═════ Collected material ═════

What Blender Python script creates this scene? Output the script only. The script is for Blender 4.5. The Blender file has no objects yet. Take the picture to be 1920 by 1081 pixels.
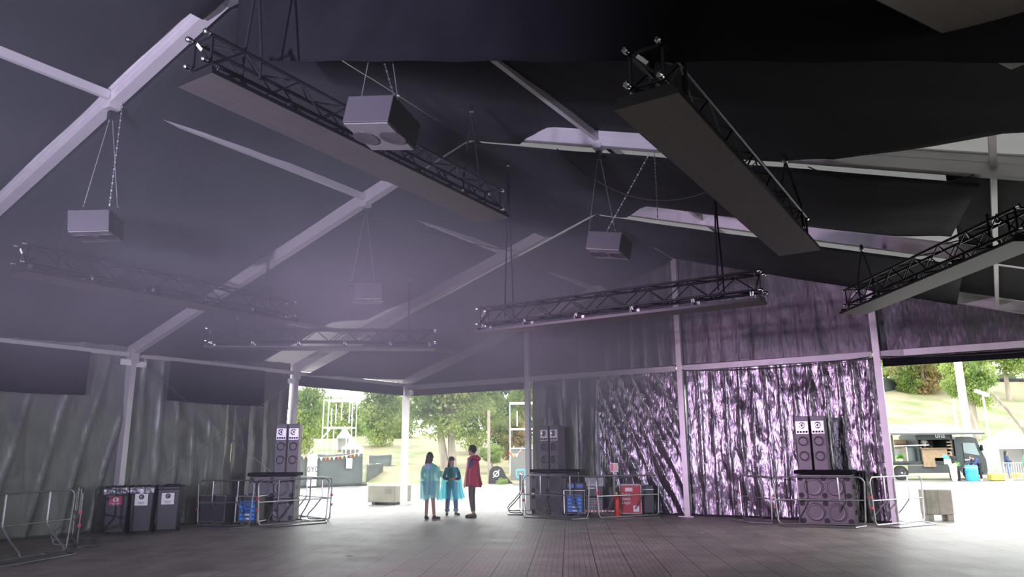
import bpy, bmesh, math, random
import numpy as np
from mathutils import Vector, Matrix, noise as mn
random.seed(7)
C = bpy.context.scene.collection
SC = bpy.context.scene
PI = math.pi
# ---------------------------------------------------------------- camera
CAM = Vector((17.2641, -20.0057, 1.6502))
RX = Vector((0.8409, 0.5412, -0.0077)); FW = Vector((-0.5268, 0.8215, 0.2183)); UP = Vector((0.1245, -0.1796, 0.9758))
FPX = 1392.22
cd = bpy.data.cameras.new('camera'); cam = bpy.data.objects.new('camera', cd); C.objects.link(cam)
cd.sensor_width = 36; cd.lens = FPX * 36 / 1920; cd.clip_end = 600
cam.matrix_world = Matrix(((RX.x, UP.x, -FW.x, CAM.x), (RX.y, UP.y, -FW.y, CAM.y), (RX.z, UP.z, -FW.z, CAM.z), (0, 0, 0, 1)))
SC.camera = cam
SC.view_settings.view_transform = 'Standard'
SC.view_settings.look = 'None'
SC.view_settings.gamma = 1
SC.view_settings.exposure = 0.8
SC.cycles.max_bounces = 7
SC.cycles.diffuse_bounces = 3
SC.cycles.glossy_bounces = 3
SC.cycles.transmission_bounces = 4
SC.cycles.transparent_max_bounces = 12
SC.cycles.volume_bounces = 0
SC.cycles.volume_step_rate = 1.0
SC.cycles.sample_clamp_indirect = 4
SC.cycles.use_denoising = True
# overcast sky
w = bpy.data.worlds.new('overcast_sky'); SC.world = w; w.use_nodes = True
nt = w.node_tree; bg = nt.nodes['Background']; bg.inputs[1].default_value = 3.1
tc = nt.nodes.new('ShaderNodeTexCoord'); sx = nt.nodes.new('ShaderNodeSeparateXYZ'); cr = nt.nodes.new('ShaderNodeValToRGB')
nt.links.new(tc.outputs['Generated'], sx.inputs[0]); nt.links.new(sx.outputs['Z'], cr.inputs[0]); nt.links.new(cr.outputs[0], bg.inputs[0])
cr.color_ramp.elements[0].position = 0.0; cr.color_ramp.elements[0].color = (0.9, 0.94, 0.93, 1)
cr.color_ramp.elements[1].position = 0.6; cr.color_ramp.elements[1].color = (0.95, 1.0, 1.0, 1)

def light(name, kind, loc, tgt, energy, col, **k):
    d = bpy.data.lights.new(name, kind); o = bpy.data.objects.new(name, d); C.objects.link(o)
    o.location = loc
    o.rotation_euler = (Vector(tgt) - Vector(loc)).to_track_quat('-Z', 'Y').to_euler()
    d.energy = energy; d.color = col
    for a, b in k.items(): setattr(d, a, b)
    return o
# stage lamps on the stage behind the photographer
LILAC = (0.80, 0.50, 1.0)
light('stage_lamp', 'SPOT', (6.5, -21.5, 2.9), (14.0, 0, 2.3), 7800, (0.92, 0.62, 1.0), spot_size=math.radians(34), spot_blend=1.0, shadow_soft_size=0.3)
light('stage_lamp', 'SPOT', (13.5, -25, 2.2), (6.0, -9, 8.0), 8200, (0.76, 0.68, 1.0), spot_size=math.radians(72), spot_blend=0.9, shadow_soft_size=0.15)
# portals that guide the sky light in through the openings
def portal(name, loc, tgt, sx_, sy_):
    d = bpy.data.lights.new(name, 'AREA'); o = bpy.data.objects.new(name, d); C.objects.link(o)
    o.location = loc; o.rotation_euler = (Vector(tgt) - Vector(loc)).to_track_quat('-Z', 'Y').to_euler()
    d.shape = 'RECTANGLE'; d.size = sx_; d.size_y = sy_; d.cycles.is_portal = True
    return o

# ---------------------------------------------------------------- projection helpers (pixel -> place on the ground)
def ray(x, y): return FW + RX * ((x - 960) / FPX) - UP * ((y - 540.5) / FPX)
def G(x, y, z=0.0):
    d = ray(x, y); return CAM + d * ((z - CAM.z) / d.z)
def onY(x, y, Y):
    d = ray(x, y); return CAM + d * ((Y - CAM.y) / d.y)
FH = Vector((FW.x, FW.y, 0)).normalized(); RH = Vector((FH.y, -FH.x, 0))
def at(x, dist, z=0.0):
    """ground point at horizontal distance dist in the direction of image column x (row of the horizon)"""
    return Vector((CAM.x, CAM.y, 0)) + FH * dist + RH * (dist * (x - 960) / FPX / 1.025) + Vector((0, 0, z))

# ---------------------------------------------------------------- materials
def _n(nt, t, **k):
    n = nt.nodes.new(t)
    for a, b in k.items(): setattr(n, a, b)
    return n
MATS = {}
def mat(name, col, rough=0.6, metal=0.0, var=0.0, scale=8.0, bump=0.0, bscale=None, spec=0.5, alpha=1.0, transl=0.0, stretch=None, sheen=0.0, detail=3.0):
    if name in MATS: return MATS[name]
    m = bpy.data.materials.new(name); m.use_nodes = True; nt = m.node_tree; p = nt.nodes['Principled BSDF']
    p.inputs['Base Color'].default_value = (*col, 1); p.inputs['Roughness'].default_value = rough; p.inputs['Metallic'].default_value = metal
    p.inputs['Specular IOR Level'].default_value = spec
    if sheen: p.inputs['Sheen Weight'].default_value = sheen
    if var or bump:
        tc = _n(nt, 'ShaderNodeTexCoord'); mp = _n(nt, 'ShaderNodeMapping')
        nt.links.new(tc.outputs['Object'], mp.inputs[0])
        if stretch: mp.inputs['Scale'].default_value = stretch
        if var:
            nz = _n(nt, 'ShaderNodeTexNoise'); nz.inputs['Scale'].default_value = scale; nz.inputs['Detail'].default_value = detail
            nt.links.new(mp.outputs[0], nz.inputs['Vector'])
            r = _n(nt, 'ShaderNodeValToRGB'); a = r.color_ramp.elements
            a[0].position = 0.3; a[1].position = 0.7
            a[0].color = (*[max(0, c * (1 - var)) for c in col], 1); a[1].color = (*[min(1, c * (1 + var)) for c in col], 1)
            nt.links.new(nz.outputs['Fac'], r.inputs[0]); nt.links.new(r.outputs[0], p.inputs['Base Color'])
        if bump:
            nb = _n(nt, 'ShaderNodeTexNoise'); nb.inputs['Scale'].default_value = bscale or scale * 3; nb.inputs['Detail'].default_value = 4
            nt.links.new(mp.outputs[0], nb.inputs['Vector'])
            b = _n(nt, 'ShaderNodeBump'); b.inputs['Strength'].default_value = bump; b.inputs['Distance'].default_value = 0.05
            nt.links.new(nb.outputs['Fac'], b.inputs['Height']); nt.links.new(b.outputs[0], p.inputs['Normal'])
    out = nt.nodes['Material Output']
    if transl:
        t = _n(nt, 'ShaderNodeBsdfTranslucent'); t.inputs[0].default_value = (*col, 1)
        mx = _n(nt, 'ShaderNodeMixShader'); mx.inputs[0].default_value = transl
        nt.links.new(p.outputs[0], mx.inputs[1]); nt.links.new(t.outputs[0], mx.inputs[2]); nt.links.new(mx.outputs[0], out.inputs[0])
        last = mx
    else: last = p
    if alpha < 1:
        t = _n(nt, 'ShaderNodeBsdfTransparent'); mx = _n(nt, 'ShaderNodeMixShader'); mx.inputs[0].default_value = alpha
        nt.links.new(t.outputs[0], mx.inputs[1]); nt.links.new(last.outputs[0], mx.inputs[2]); nt.links.new(mx.outputs[0], out.inputs[0])
    MATS[name] = m; return m

ALU = mat('anodised_aluminium', (0.50, 0.485, 0.485), 0.42, 0.35, var=0.06, scale=3)
STEEL = mat('galvanised_steel', (0.36, 0.36, 0.37), 0.35, 0.85, var=0.12, scale=20)
CHROME = mat('bright_shackle_steel', (0.8, 0.8, 0.8), 0.2, 1.0)
BLACK = mat('black_painted_metal', (0.012, 0.012, 0.013), 0.4, 0.2)
BLKCLOTH = mat('black_liner_fabric', (0.008, 0.009, 0.010), 0.8, var=0.25, scale=1.2, bump=0.15, bscale=5, spec=0.25)
DRAPE = mat('black_drape', (0.008, 0.008, 0.010), 0.9, var=0.2, scale=2, spec=0.1)
LED = None
RUBBER = mat('black_rubber', (0.02, 0.02, 0.02), 0.7)
CABW = mat('speaker_cabinet_black', (0.05, 0.045, 0.05), 0.55, var=0.15, scale=30, bump=0.1, bscale=200)
CABG = mat('speaker_baffle_grey', (0.10, 0.085, 0.10), 0.45, var=0.12, scale=20)
CONE = mat('paper_cone', (0.06, 0.052, 0.058), 0.4)
PLATE = mat('silver_horn_plate', (0.62, 0.58, 0.62), 0.35, 0.3)
WHITE = mat('white_paint', (0.8, 0.8, 0.8), 0.5)
CARD = mat('white_card', (0.75, 0.75, 0.73), 0.7)
INK = mat('black_ink', (0.02, 0.02, 0.02), 0.7)
REDM = mat('red_paint', (0.6, 0.02, 0.015), 0.4)
MAGENTA = mat('magenta_sign', (0.45, 0.05, 0.14), 0.6)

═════

## Short task
Where does the word "objects" appear in the listing? List each line that holds it.

## Result below
What Blender Python script creates this scene? Output the script only. The script is for Blender 4.5. The Blender file has no objects yet. Take the picture to be 1920 by 1081 pixels.
cd = bpy.data.cameras.new('camera'); cam = bpy.data.objects.new('camera', cd); C.objects.link(cam)
    d = bpy.data.lights.new(name, kind); o = bpy.data.objects.new(name, d); C.objects.link(o)
    d = bpy.data.lights.new(name, 'AREA'); o = bpy.data.objects.new(name, d); C.objects.link(o)